İngiltere’nin Avrupa Birliği’nden ayrılma kararının üzüntü verici olduğunu da ekleyen Merkel, ancak bunun Avrupa Birliğine daha ileri gitme cesareti verdiğini de söyledi. Fransa’da Emmanuel Macron’un seçim zaferinin de Avrupa’da yeni bir momentum ve süreç yarattığını kaydetti.
Gentiloni: AB’de Brexit ile borç krizi ve göçmen akınının fırtınası dindi
İtalya Başbakanı Paulo Gentiloni de konuşmasında, İtalya ekonomisin toparlanarak yeniden büyüme sürecine girdiğini söyledi. İhracatın arttığını, işsizlik rakamlarının düştüğünü belirtti. İtalya’da 40 günde içinde seçim olacağını ve populist güçlerin kazanmayacağı umudunda olduğunu ifade eden İtalyan Başbakan, ‘popülizm, doğru sorulara yanlış cevaplar veren bir eğilim. Politikacılar, haklarındaki derin kaygılara duyarsız kalmamalı. Mevcut durumundan memnun olmayan ve geleceğinden endişeli hatırı sayılır bir vatandaş kitlemiz var’’ diye konuştu.
Ekonomik büyümenin, gelir eşitsizliğini azaltmada başarılı olamadığını kaydetti. Eşitsizliğin tahammülü zor düzeylere çıktığı uyarısı yaptı. Gelişen teknolojinin istihdam sorunu yarattığını ifade eden Gentiloni, ‘’Dünyanın, kozmopolitan dijital elitler ve yeteneksiz düşük ücretli işçiler diye ayrılmasının kader olduğunu fikrine yol vermemeliyiz.’’ dedi.

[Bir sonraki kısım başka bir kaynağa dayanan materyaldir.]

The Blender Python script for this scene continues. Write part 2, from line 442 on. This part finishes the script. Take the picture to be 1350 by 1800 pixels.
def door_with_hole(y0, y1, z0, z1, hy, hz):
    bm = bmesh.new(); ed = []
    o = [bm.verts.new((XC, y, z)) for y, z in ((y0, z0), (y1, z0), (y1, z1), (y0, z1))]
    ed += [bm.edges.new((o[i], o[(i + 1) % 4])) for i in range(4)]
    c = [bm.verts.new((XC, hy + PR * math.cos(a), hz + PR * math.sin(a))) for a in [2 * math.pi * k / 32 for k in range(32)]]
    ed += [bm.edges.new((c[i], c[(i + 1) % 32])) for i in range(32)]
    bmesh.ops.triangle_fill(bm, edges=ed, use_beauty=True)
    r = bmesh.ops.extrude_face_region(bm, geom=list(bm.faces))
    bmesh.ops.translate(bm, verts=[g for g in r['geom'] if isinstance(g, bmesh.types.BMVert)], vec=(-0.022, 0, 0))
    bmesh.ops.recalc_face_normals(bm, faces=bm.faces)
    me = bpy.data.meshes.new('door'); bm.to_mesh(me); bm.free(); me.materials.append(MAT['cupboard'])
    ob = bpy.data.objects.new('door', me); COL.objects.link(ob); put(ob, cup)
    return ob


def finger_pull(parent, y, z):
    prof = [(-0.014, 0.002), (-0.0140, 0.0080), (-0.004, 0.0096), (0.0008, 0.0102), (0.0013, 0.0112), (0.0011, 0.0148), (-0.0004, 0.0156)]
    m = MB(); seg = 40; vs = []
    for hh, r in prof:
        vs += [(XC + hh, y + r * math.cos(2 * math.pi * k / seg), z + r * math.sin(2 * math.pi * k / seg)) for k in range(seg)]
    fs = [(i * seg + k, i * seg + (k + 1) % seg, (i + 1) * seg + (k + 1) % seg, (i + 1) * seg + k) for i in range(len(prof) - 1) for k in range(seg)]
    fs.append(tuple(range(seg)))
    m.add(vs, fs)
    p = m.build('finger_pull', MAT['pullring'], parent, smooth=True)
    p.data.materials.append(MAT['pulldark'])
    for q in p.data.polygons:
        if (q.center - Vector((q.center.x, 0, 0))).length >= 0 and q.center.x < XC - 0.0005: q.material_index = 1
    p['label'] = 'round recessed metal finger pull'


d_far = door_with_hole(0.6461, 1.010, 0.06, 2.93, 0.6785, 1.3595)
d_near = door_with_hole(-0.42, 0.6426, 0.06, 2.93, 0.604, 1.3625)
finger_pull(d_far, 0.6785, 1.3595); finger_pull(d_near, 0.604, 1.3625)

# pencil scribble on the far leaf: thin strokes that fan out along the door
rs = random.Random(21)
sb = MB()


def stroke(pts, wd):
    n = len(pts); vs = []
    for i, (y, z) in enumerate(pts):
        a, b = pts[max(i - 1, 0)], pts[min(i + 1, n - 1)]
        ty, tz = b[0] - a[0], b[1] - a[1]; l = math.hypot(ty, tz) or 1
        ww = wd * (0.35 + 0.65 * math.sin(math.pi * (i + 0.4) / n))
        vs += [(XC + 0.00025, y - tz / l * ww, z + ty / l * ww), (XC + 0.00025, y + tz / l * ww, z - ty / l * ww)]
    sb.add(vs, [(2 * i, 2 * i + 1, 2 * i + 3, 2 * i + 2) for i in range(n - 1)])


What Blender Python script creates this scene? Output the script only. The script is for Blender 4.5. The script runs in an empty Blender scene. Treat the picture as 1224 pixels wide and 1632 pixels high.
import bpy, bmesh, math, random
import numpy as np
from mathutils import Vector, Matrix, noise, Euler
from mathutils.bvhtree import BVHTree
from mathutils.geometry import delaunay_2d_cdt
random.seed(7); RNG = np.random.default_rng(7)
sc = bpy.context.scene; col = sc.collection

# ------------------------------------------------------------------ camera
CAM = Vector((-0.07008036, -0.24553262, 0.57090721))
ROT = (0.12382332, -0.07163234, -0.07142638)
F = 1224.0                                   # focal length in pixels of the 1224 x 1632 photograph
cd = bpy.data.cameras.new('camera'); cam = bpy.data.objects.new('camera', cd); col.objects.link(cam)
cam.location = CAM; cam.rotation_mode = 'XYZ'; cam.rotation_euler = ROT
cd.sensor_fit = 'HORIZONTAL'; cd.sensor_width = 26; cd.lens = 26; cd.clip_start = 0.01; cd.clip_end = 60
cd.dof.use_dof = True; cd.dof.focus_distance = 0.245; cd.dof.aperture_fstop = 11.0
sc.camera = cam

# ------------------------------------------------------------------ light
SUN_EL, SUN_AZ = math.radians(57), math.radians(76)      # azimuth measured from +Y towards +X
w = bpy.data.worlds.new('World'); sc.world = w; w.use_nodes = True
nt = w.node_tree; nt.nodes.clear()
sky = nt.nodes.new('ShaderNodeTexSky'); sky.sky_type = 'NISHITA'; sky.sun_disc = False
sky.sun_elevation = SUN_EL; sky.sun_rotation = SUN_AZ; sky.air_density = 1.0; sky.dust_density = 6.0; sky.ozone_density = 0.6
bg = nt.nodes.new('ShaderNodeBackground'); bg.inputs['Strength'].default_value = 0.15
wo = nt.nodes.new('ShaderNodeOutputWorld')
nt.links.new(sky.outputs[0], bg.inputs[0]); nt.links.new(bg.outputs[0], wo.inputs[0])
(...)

İtalyan Başbakan, Avrupa’da son yıllarda Brexit, borç krizi ve göçmen akınının neden olduğu kasırganın dindiğini ifade ederek, Avrupa Birliğinin kendisini yeniden tırmandırma fırsatı yakaladığını söyledi: ‘’Kriz yılları gerimizde kaldı. Avrupa Birliğinin finansal krizden çıkamayacağını iddia edenler kaybetti’’.